Do you pay attention to your dreams? According to experts, we’ll all spend the equivalent of around 25 years of our lives asleep, with 2,000 days spent purely lost in our dreams. Even if you rarely remember your dreams in vivid detail, it’s thought we each experience anywhere between three and seven per night, regardless.
So if Freud was right when he penned The Interpretation Of Dreams way back in 1899, arguing that our dreams can reveal insight into our psychological make-up, or an explanation of why we may do the things we do in our waking lives, that’s a whole load of information to be collected – or neglected – over the course of our lives.
But is every dream laced with meaning?
While we’ve likely all had common dreams such as facing an exam without any preparation, or the horror of our teeth falling out, both of which are thought to carry fairly easily interpreted messages, are even our most obscure (or monotonous) dreams trying to tell, or teach, us something?
Dream specialist Melinda Ziemer, co-founder and director of the Dream Research Institute (DRI) and vice president of the International Association for the Study of Dreams, would argue yes.
“Every dream, if we spend time with it, offers some form of guidance or insight,” she explains.
But while some dream interpretations can see incredibly detailed guidance and messages pulled from seemingly innocuous visualisations, Ziemer does note that it doesn’t always need to be this complex.
“Think of a dream as a mirror that can reflect back to us our inner mental, psychological, physical or spiritual state,” she says. “Showing us what we need to bring our lives into balance.”
While many studies have sought to demonstrate the correlation between our dreams and well-being, if you’re still hovering on the fringes of scepticism, simply paying attention to the dreams you just can't ignore is a good place to start.
But how to know what’s important and what’s not worth the time?
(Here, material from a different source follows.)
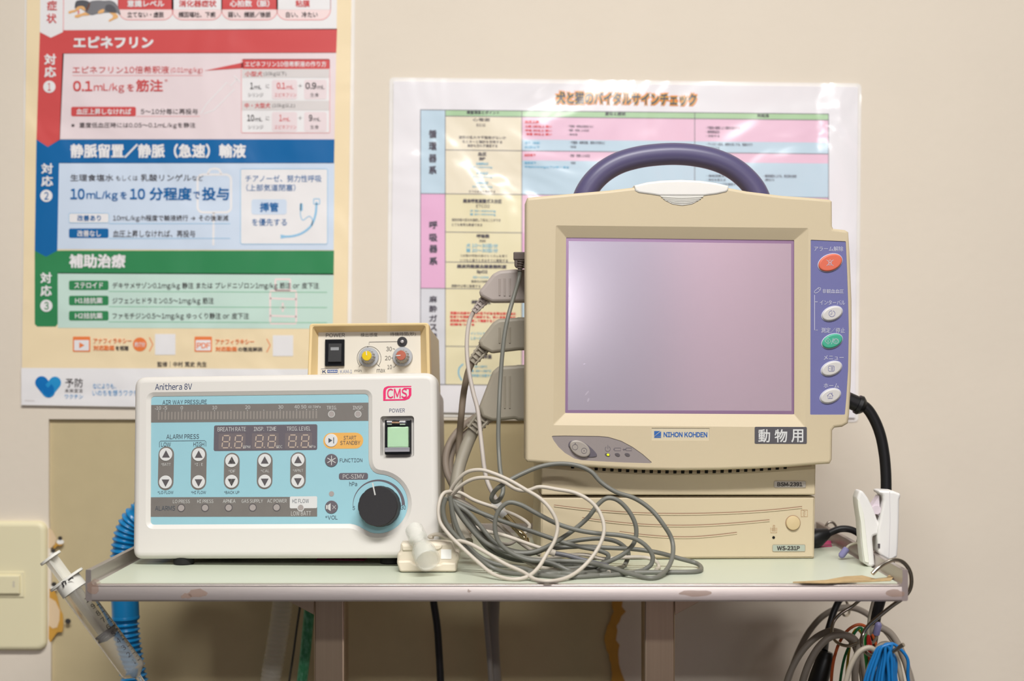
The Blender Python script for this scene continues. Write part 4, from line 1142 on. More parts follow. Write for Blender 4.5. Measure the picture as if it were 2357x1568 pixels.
def ic_home(x, y, ww):
    ql([(x - 7, y), (x, y - 7), (x + 7, y)], 1, i_vi, ww); ql([(x - 5, y - 1), (x - 5, y + 6), (x + 5, y + 6), (x + 5, y - 1)], .9, i_vi, ww); ql([(x - 1.5, y + 6), (x - 1.5, y + 1), (x + 1.5, y + 1), (x + 1.5, y + 6)], .8, i_vi, ww); ql([(x + 4, y - 4), (x + 4, y - 8)], 1.2, i_vi, ww)
oval(1910.5, 605, 28.5, 18.5, 22, M('button_red', (212, 105, 80), rough=.45), ic_bell)
oval(1915, 722, 24.5, 15, 22, b_wht, ic_clock)
oval(1915, 785.5, 24.5, 15, 22, M('button_green', (64, 164, 134), rough=.45), ic_go)
oval(1913.5, 848.5, 24.5, 15, 22, b_wht, ic_menu)
oval(1911, 911.5, 24.5, 15, 22, b_wht, ic_home)
# power panel
c_pw = M('power_panel_grey', (146, 137, 134), rough=.4, metal=.15)
c_pd = M('power_panel_dark', (96, 90, 98), rough=.35)
mb = MB(); w = WB - .0006
mb.flat(pwp, w, c_pw)
ip = lambda x, y: (1250 + x / 8.418, 970 + y / 8.415)
def icl(L, lw, m=c_pd): ql([ip(*p) for p in L], lw, m, w + .0002)
icl([(1253 + 50 * math.cos(R(t)), 535 + 48 * math.sin(R(t))) for t in range(-65, 246, 15)], .9); icl([(1255, 458), (1255, 530)], .9)
for x in (1385, 1612):
    icl([(x, 516), (x + 118 if x < 1500 else x + 103, 516), (x + 118 if x < 1500 else x + 103, 570), (x, 570), (x, 516)], .9); icl([(x - 12, 530), (x - 12, 560)], 1.6)
icl([(1540, 548), (1598, 548)], .9); icl([(1560, 530), (1582, 548), (1560, 566)], .9)
pp = part('power_panel', mb, tm)
mb = MB()
dk = [(490, 470), (510, 400), (570, 368), (660, 365), (760, 395), (880, 470), (980, 560), (1040, 640), (1040, 675), (990, 692), (880, 695), (760, 675), (650, 620), (540, 545)]
dd = [(v.x, v.y) for v in spline([(a, b, 0) for a, b in Q.pts([ip(*p) for p in dk], w)], 4, closed=True)]
mb.prism(dd, w, w + .0008, c_pd, bev=.0004)
u, v = Q.uv(*ip(712, 530), w); k = Q.scale(1330, 1030, w)
mb.prism(ellipse(u, v, 26 * k, 16.5 * k, -32), w + .0005, w + .0028, M('power_key_grey', (158, 150, 141), rough=.32), bev=.0012)
ww = w + .003
for x, y, r in ((620, 500, 53), (795, 570, 53)):
    ql([ip(x + r * math.cos(R(t)), y + r * math.sin(R(t))) for t in range(0, 361, 20)], .8, c_pd, ww)
for x, y in ((624, 430), (795, 570)):
    a, b = Q.uv(*ip(x, y), ww); mb.flat(ellipse(a, b, 1.2 * k, 1.2 * k, n=10), ww, c_pd)
part('power_button', mb, pp)
for x, on in ((1250, 1), (1441, 0), (1632, 0)):
    mb = MB(); u, v = Q.uv(*ip(x, 647), w)
    mb.prism(ellipse(u, v, 6.2 * k, 3.9 * k, -20), w, w + .0005, M('led_bezel', (92, 86, 88), rough=.3), bev=.0002)
    if on:
        u, v = Q.uv(*ip(x + 8, 648), w); mb.prism(ellipse(u, v, 3.2 * k, 2.6 * k, -20, 16), w + .0004, w + .0010, M('led_lit', (206, 226, 20), emit=.8), bev=.0003)
    part('status_lamp', mb, pp)
# badges
mb = MB(); w = WB - .0006
mb.flat(np_, w, M('name_plate', (203, 192, 166), rough=.35))
c_nk = M('badge_blue', (44, 96, 166), rough=.4)
mb.flat(Q.pts([(1505.7, 992.5), (1519.5, 992.5), (1507, 1002.5), (1505.7, 1003.5)], w), w + .0002, c_nk)
mb.flat(Q.pts([(1521.6, 992.8), (1521.6, 1004), (1505.7, 1004.8)], w), w + .0002, c_nk); mb.flat(Q.pts([(1505.7, 1005.3), (1521.6, 1005), (1521.6, 1008), (1505.7, 1008)], w), w + .0002, c_nk)
qt('NIHON KOHDEN', 1527.5, 994.8, 1628, 1006.6, c_nk, w + .0002, .022)
part('name_plate', mb, tm)
mb = MB()
mb.prism(rrect(*Q.rect(1737, 983, 1857, 1021.5, WB), .0012), WB - .0001, WB + .0003, M('sticker_grey', (84, 82, 86), rough=.4))
for i, (x0, x1) in enumerate(((1745.5, 1772.5), (1783, 1812), (1821.5, 1849))):
    qt('動物用'[i], x0, 988.5, x1, 1018.5, p_wh, WB + .0005, .012)
part('animal_use_sticker', mb, tm)
# vent slots and model badge on the base unit
mb = MB()
vb = M('vent_black', (14, 12, 12), rough=.9)
lipm = M('base_lip', (174, 153, 130), rough=.6)
band = [(1256, 1071), (1340, 1078), (1430, 1084), (1500, 1087), (1560, 1088), (1640, 1087), (1720, 1084), (1790, 1080), (1868, 1074)]
cu = [(1256, 1064)] + [(1868, 1064)] + band[::-1]
mb.prism(Q.pts(band[::-1] + [(1256, 1060), (1868, 1060)], .002), 0, .002, lipm)
part('vent_lip', mb, tm)
def sag(x): return 1091.5 - ((x - 1570) / 320) ** 2 * 19
mb = MB()
for i in range(28):
    x = 1318 + i * 18.12 if i else 1318
    if i in (1, 2): continue
    y = sag(x)
    mb.prism(Q.pts([(x - 4.2, y - 11), (x + 4.2, y - 11), (x + 3.4, y - 1.2), (x - 3.4, y - 1.2)], .0022), .001, .0024, vb)
part('vent_slots', mb, tm)
def badge(F, root, s, x0, y0, x1, y1, tx, m):
    global mb
    mb = MB(); mb.prism(rrect(*F.rect(x0, y0, x1, y1, 0), .0012), -.0001, .0005, m, bev=.0002)
    mb.strip(rrect(*F.rect(x0, y0, x1, y1, 0), .0012), .0003, .0006, M('badge_rim', (150, 136, 116), rough=.5), closed=True)
    mb.text(F, s, *tx, k_ink, .0007, .03); return part('model_badge', mb, root)
badge(Q, tm, 'BSM-2391', 1781.5, 1108, 1854.6, 1122.5, (1789, 1110.3, 1847, 1120), M('badge_silver', (183, 178, 167), rough=.35, metal=.2))

# ------------------------------------------------------------------ recorder below
Rr = Frame(1560, 1288, 1.373, yaw=2.2, pitch=0.0, roll=-0.15)
tr = thing('chart_recorder', Rr.mat, 'low beige chart recorder unit with three curved grooves, supporting the patient monitor', 'medical device')
mb = MB()
mb.prism(round_poly(Rr.pts([(1245, 1144), (1877, 1143), (1875, 1286), (1243, 1288)]), .0015), -.150, 0.0, c_be, bev=.0022)
part('housing', mb, tr)
gm = M('groove_shadow', (150, 120, 96), rough=.8)
for L in ([(1275, 1163), (1340, 1171), (1420, 1178), (1490, 1181.5), (1552, 1182.5), (1620, 1181.8), (1700, 1179), (1780, 1173.5), (1846, 1166.5)],
          [(1340, 1192), (1400, 1200), (1470, 1206.5), (1552, 1209.5), (1620, 1208.5), (1700, 1203.5), (1771, 1197)],
          [(1426, 1224), (1480, 1231), (1540, 1235.5), (1590, 1236), (1640, 1232.5), (1696, 1226)]):
    mb = MB(); p = Rr.pts(L, 0); p = [(a.x, a.y) for a in spline([(a, b, 0) for a, b in p], 4)]
    mb.strip(p, 2.6 * .00043, .0004, gm); mb.tube([(a, -.0001, b - .0010) for a, b in p], .0007, c_be, seg=8)
    part('groove', mb, tr)
mb = MB(); u, v = Rr.uv(1825, 1204); k = Rr.scale(1825, 1204)
mb.lathe([(17.5 * k, 0), (17.5 * k, .0004)], (u, 0, v), (0, -1, 0), gm, seg=40)
mb.lathe([(16.4 * k, 0), (16.2 * k, .0014), (15 * k, .0022), (10 * k, .0026), (.0001, .0027)], (u, 0, v), (0, -1, 0), M('button_tan', (201, 180, 139), rough=.45), seg=40, cap1=False)
part('record_button', mb, tr)
mb = MB(); ti = M('icon_tan', (176, 136, 96), rough=.6)
def rl(L, lw=.9): mb.strip(Rr.pts(L, .0003), lw * k, .0003, ti)
rl([(1844, 1174), (1858.5, 1174), (1858.5, 1189.5), (1844, 1189.5), (1844, 1174)]); rl([(1849, 1176), (1854, 1178), (1848, 1181), (1854, 1183), (1849, 1185.5), (1852, 1188)])
part('chart_symbol', mb, tr)
mb = MB()
rl([(1774, 1215), (1774, 1226.5), (1788, 1226.5), (1788, 1215)]); rl([(1776.5, 1219), (1785.5, 1219)]); rl([(1776.5, 1222), (1785.5, 1222)]); rl([(1776.5, 1216), (1785.5, 1216)]); rl([(1780, 1209), (1783.5, 1210), (1783, 1213.5), (1779, 1212.5), (1780, 1209)])
part('paper_symbol', mb, tr)
mb = MB(); u, v = Rr.uv(1780.5, 1237.5); mb.flat(ellipse(u, v, 3.2 * k, 3.2 * k), .0004, vb); part('indicator_hole', mb, tr)
badge(Rr, tr, 'WS-231P', 1778, 1254, 1853, 1269.5, (1788.5, 1257.2, 1841, 1267), M('badge_sage', (174, 182, 167), rough=.35, metal=.2))
for x in (1300, 1800):
    mb = MB(); u, v = Rr.uv(x, 1288); hz = Rr.o.z + v - ZS
    mb.prism(rrect(u - .02, v - hz, u + .02, v + .001), -.14, -.004, rubber); part('foot', mb, tr)

# ------------------------------------------------------------------ cables, plugs and small things
g_light = M('cable_warm_grey', (178, 169, 160), rough=0.5, spec=.4)
g_dark = M('cable_dark_grey', (110, 110, 102), rough=0.42, spec=.45)
g_taupe = M('cable_taupe', (150, 136, 122), rough=0.55)
g_mid = M('cable_mid_grey', (150, 140, 128), rough=0.5)
g_cream = M('cable_cream', (192, 183, 169), rough=0.5)
pl_l = M('plug_warm_grey', (171, 160, 153), rough=0.5, bump=.05, bscale=2500)
pl_m = M('plug_grey', (158, 150, 134), rough=0.5, bump=.05, bscale=2500)
pl_d = M('plug_brown_grey', (104, 92, 86), rough=0.5)
steelw = M('hook_wire', (190, 184, 172), rough=0.22, metal=1.0)
vin = M('vinyl_tip', (136, 132, 176), rough=0.45)

def cpts(L, Y, r, n=7, c7=False, free=False):
    """pixel path on the shelf -> room points; a point never sinks below the shelf top"""
    out = []
    for p in L:
        x, y = p[0], p[1]
        if c7: x, y = 980 + x / 3.571, 1040 + y / 3.571
        Yp = p[2] if len(p) > 2 else Y
        if not free and y > 1200:
            Yp = min(Yp, (.201 - r) * FPX / (y - CY))
        out.append(ray(x, y, Yp))
    return spline(out, n)
def cord(name, parent, paths, r, m, label=None, seg=12):
    mb = MB()
    for p in paths: mb.tube(p, r, m, seg=seg)
    return part(name, mb, parent, world=True, sharp=60, label=label)

def plug(F, root, poly, ribs, m, relief, rr_, cut=None, edge=.0035):
    mb = MB(); mb.prism(round_poly(F.pts(poly), [.002] * len(poly), 3), -.012, .012, m, bev=edge, bevb=edge, n=3)
    for x, y0, y1 in ribs:
        a, b = F.uv(x, y0, .012), F.uv(x, y1, .012)
        mb.tube([(a[0], -.0118, a[1]), (b[0], -.0118, b[1])], .0011, m, seg=8)
    if cut:
        mb.strip(F.pts(cut, .0122), .0005, .0122, pl_d)
    pb = part('plug_body', mb, root)
    mb = MB()
    a = Vector((*F.uv(*relief[0]), 0)); b = Vector((*F.uv(*relief[1]), 0))
    a = Vector((a.x, 0, a.y)); b = Vector((b.x, 0, b.y)); d = (b - a); L = d.length
    mb.lathe([(rr_[0] * .72, 0), (rr_[1] * .72, L * .98)], a, d, m, seg=16)
    for i in range(5):
        t = i / 4.0; h = L * (.05 + .9 * t); q = rr_[0] + (rr_[1] - rr_[0]) * t
        mb.lathe([(q, h - L * .045), (q, h + L * .045)], a, d, m, seg=16)
    ax = d.normalized(); e1 = Vector((0, 1, 0)); e2 = ax.cross(e1)
    for th in (45, 135, 225, 315):
        o1 = (e1 * math.cos(R(th)) + e2 * math.sin(R(th)))
        mb.tube([a + o1 * rr_[0] * .93, b + o1 * rr_[1] * .93], [rr_[0] * .22, rr_[1] * .22], m, seg=6)
    part('strain_relief', mb, root)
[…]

According to Ziemer, if you wake up ‘reacting’ to your dream, that’s one to take special note of.
“Any dream that leaves a strong impression, whether it frightens, confuses, inspires, or heals, urges us to reflect on our actions and to change our lives,” she explains, adding that spending a few moments to ponder and contemplate these dreams can likely leave us with a better understanding of ourselves.
“As with any relationship, we need to spend time with our dreams – consider the feelings they arouse, turn them over in our minds and hearts, listen to them, write them down: then we begin to understand our dreams more clearly,” she explains.
“The inner voice of dreams speaks in signs and symbols. As with any new language, we need to spend time learning the personal idiom of our dreams as well as the universal symbolic language.”